**INSTRUCTIONS FOR THE TASK:** Reproduce, exactly and in full, the lines from the one with "1064 pixels high." through the one with "COL = scene.collection" in the data below; drop pictures.

**DATA ROWS:**
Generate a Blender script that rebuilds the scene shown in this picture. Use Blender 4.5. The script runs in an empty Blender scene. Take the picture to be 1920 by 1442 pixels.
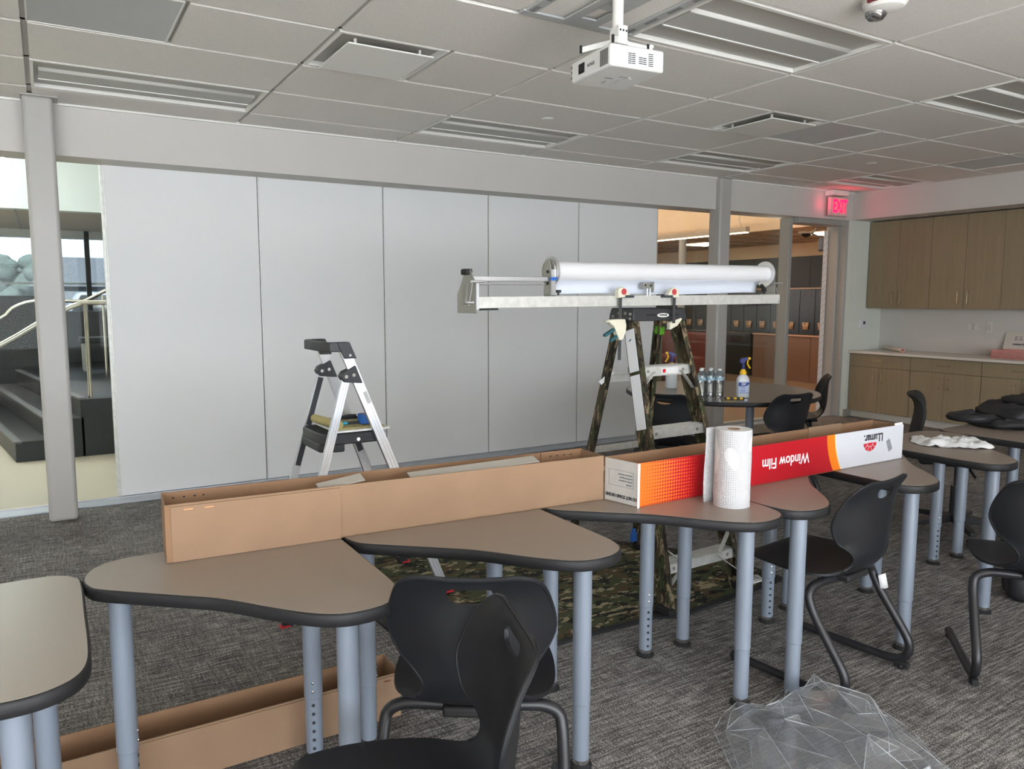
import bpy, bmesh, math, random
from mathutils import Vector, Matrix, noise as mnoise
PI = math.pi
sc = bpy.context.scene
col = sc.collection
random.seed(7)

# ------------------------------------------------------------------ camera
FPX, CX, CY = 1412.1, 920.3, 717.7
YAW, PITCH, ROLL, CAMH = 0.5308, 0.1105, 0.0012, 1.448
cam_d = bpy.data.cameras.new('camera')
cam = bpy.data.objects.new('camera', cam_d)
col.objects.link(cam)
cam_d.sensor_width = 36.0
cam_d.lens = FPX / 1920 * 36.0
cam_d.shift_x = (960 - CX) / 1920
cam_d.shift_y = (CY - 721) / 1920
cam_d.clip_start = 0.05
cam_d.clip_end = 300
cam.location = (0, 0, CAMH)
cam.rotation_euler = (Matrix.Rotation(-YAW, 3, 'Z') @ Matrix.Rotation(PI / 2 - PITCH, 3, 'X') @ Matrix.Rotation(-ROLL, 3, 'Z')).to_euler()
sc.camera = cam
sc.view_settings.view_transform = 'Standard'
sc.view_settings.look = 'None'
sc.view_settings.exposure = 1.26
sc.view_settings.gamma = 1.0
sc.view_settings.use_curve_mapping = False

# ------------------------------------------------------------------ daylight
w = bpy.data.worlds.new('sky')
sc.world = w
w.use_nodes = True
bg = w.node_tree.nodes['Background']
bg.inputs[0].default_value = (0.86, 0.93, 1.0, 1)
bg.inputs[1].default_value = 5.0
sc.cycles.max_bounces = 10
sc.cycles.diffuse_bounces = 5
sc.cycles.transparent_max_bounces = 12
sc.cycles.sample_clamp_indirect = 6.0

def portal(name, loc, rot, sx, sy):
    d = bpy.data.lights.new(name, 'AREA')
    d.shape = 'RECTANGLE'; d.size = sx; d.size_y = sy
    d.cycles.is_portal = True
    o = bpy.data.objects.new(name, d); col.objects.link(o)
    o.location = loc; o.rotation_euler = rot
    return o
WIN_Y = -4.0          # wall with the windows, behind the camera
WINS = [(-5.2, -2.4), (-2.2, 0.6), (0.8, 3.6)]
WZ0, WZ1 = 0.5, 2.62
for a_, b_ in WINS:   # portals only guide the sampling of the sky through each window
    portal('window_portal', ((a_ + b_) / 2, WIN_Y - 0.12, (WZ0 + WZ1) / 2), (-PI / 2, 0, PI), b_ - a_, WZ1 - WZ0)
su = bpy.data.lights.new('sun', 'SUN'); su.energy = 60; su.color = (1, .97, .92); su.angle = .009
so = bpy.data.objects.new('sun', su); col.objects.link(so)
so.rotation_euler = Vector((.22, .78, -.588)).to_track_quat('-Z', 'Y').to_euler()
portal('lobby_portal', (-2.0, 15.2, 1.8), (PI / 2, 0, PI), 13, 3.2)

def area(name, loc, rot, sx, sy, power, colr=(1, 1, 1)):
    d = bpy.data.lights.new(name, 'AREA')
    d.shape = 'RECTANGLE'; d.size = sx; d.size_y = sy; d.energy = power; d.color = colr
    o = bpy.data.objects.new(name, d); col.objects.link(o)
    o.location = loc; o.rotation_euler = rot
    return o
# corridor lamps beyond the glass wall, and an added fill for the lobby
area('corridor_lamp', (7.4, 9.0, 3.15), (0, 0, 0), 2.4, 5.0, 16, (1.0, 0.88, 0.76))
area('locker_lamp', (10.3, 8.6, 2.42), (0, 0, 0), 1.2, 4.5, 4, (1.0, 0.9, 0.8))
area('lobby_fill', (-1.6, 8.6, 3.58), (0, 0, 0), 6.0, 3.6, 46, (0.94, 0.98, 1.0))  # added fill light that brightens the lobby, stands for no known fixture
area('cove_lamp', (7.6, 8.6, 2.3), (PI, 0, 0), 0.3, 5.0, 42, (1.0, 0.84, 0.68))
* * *
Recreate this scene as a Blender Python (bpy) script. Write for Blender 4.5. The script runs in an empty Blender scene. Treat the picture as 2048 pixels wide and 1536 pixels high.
---
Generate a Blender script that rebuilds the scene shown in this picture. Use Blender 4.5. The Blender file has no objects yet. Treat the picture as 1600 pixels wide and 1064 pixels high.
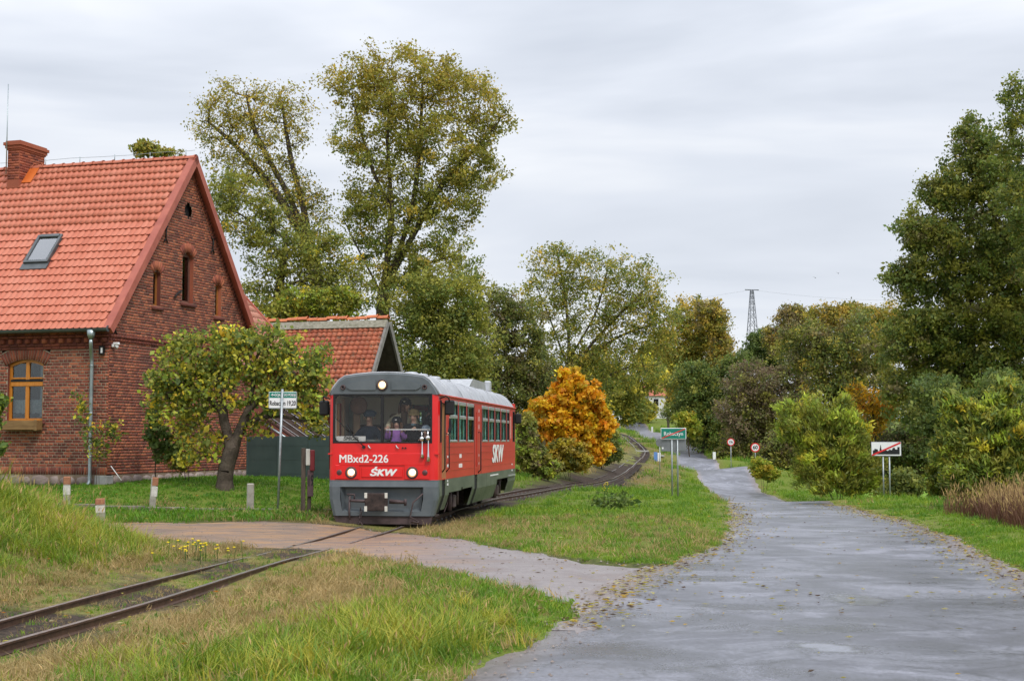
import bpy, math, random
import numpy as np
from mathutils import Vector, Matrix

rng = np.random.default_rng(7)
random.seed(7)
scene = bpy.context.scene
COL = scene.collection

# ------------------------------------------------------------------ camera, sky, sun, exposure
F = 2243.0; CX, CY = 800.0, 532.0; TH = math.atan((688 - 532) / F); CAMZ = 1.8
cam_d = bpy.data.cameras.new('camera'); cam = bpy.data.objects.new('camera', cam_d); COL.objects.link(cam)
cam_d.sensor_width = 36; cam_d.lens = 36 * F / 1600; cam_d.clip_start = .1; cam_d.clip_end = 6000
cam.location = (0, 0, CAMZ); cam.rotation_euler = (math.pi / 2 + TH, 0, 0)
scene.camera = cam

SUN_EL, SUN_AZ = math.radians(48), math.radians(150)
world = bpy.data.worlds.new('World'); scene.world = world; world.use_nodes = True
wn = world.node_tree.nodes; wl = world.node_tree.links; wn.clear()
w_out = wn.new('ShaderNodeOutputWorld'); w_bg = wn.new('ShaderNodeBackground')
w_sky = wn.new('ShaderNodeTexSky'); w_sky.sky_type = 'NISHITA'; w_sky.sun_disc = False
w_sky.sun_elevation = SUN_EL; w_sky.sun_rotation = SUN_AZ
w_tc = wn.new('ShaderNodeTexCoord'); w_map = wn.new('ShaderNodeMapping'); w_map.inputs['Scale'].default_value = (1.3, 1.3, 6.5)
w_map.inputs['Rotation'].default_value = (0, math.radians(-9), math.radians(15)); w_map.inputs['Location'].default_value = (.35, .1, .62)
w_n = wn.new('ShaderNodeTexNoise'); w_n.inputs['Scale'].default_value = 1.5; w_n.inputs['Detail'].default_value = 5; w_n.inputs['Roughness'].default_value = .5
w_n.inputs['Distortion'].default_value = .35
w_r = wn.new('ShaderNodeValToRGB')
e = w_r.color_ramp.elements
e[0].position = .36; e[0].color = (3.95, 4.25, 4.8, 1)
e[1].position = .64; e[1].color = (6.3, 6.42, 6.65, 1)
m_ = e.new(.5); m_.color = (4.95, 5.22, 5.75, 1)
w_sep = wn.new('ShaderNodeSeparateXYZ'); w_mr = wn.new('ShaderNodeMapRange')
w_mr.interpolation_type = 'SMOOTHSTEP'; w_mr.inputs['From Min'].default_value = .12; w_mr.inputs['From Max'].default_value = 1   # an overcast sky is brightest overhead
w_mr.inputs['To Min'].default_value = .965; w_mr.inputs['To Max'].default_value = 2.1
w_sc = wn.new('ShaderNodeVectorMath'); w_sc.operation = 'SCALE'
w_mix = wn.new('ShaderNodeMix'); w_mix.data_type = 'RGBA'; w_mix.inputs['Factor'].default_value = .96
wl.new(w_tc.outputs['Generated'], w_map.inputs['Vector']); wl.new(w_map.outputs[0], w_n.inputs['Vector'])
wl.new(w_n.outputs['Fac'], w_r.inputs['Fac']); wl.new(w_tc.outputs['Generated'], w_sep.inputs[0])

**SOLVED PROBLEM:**
Generate a Blender script that rebuilds the scene shown in this picture. Use Blender 4.5. The Blender file has no objects yet. Treat the picture as 1600 pixels wide and 1064 pixels high.
import bpy, math, random
import numpy as np
from mathutils import Vector, Matrix

rng = np.random.default_rng(7)
random.seed(7)
scene = bpy.context.scene
COL = scene.collection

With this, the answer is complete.